Yosra Ouanes'in 'konuya dair' analizi...
"Arap Baharı" isimli süreçte elde ettiği demokratik kazanımları korumayı başaran Tunus, yeni Cumhurbaşkanı Kays Said liderliğinde yeni bir dış politika dönemine hazırlanıyor. Said'in şu ana kadar verdiği mesajlardan, yeni dönem dış politika tercihlerinde "milli egemenlik, Mağrib Birliği, Avrupa ile ilişkiler ve Filistin davasına şartsız bağlılık" gibi başlıklar dikkati çekiyor.
Tunus'ta 13 Ekim'de gerçekleştirilen Cumhurbaşkanlığı seçimi ikinci turunda bağımsız aday Anayasa Profesörü Said, aldığı yüzde 72,71 oyla ezici bir üstünlük sağlayarak ülkenin yeni Cumhurbaşkanı oldu.
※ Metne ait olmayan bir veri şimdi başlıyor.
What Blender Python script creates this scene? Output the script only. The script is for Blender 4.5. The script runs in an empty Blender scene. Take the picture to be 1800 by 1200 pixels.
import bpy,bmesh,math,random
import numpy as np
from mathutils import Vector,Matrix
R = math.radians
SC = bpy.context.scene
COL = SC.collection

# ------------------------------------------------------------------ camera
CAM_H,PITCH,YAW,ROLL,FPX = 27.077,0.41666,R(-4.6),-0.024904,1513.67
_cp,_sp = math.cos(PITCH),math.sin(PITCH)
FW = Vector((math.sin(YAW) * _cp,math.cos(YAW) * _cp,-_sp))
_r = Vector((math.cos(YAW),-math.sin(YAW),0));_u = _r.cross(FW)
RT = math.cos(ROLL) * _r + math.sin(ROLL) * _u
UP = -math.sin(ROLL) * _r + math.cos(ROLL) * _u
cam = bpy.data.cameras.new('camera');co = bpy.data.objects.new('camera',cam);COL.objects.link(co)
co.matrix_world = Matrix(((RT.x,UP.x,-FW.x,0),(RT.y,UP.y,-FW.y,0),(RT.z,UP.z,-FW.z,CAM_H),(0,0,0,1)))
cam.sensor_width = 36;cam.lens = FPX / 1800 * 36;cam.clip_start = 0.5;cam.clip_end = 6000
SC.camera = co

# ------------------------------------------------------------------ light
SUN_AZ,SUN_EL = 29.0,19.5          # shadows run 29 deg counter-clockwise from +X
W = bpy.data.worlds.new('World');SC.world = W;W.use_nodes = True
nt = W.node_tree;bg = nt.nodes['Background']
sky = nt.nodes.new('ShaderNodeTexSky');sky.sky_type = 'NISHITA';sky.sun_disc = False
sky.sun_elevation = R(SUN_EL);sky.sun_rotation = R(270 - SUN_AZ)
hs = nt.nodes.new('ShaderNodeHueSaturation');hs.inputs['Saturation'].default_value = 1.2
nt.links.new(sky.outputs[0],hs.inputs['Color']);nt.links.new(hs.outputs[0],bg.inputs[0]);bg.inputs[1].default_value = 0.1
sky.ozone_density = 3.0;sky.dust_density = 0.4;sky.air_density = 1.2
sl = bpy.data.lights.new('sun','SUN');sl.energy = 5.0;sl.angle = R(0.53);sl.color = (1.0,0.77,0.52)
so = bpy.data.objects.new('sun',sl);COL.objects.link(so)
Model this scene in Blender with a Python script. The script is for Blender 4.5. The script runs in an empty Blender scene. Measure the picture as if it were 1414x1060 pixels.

Tunus Anayasası'na göre, cumhurbaşkanlığı makamı, ülkenin dış politika ve milli güvenlik konularında karar alıcı konumda yer alıyor. Cumhurbaşkanı Said'in, seçim sürecinde verdiği mesajlar, Tunus'un yeni dönemde izleyeceği dış politikaya ilişkin ipuçları veriyor.
- Milli egemenlik
Said, cumhurbaşkanlığı adaylığı kampanya döneminde verdiği bir röportajda, herhangi bir ülkenin veya uluslararası gücün adaylığına destek olup olmadığına yönelik bir soruya, "Bizler tercihlerimizin üzerinde kimsenin himayesini kabul etmiyoruz ancak onlarla eşit düzeyde, irademiz, gücümüz, konumumuz üzerine iş birliği yaparız. Bizler düşmanınız değiliz ancak vesayetinizi de kabul etmeyiz." yanıtını verdi.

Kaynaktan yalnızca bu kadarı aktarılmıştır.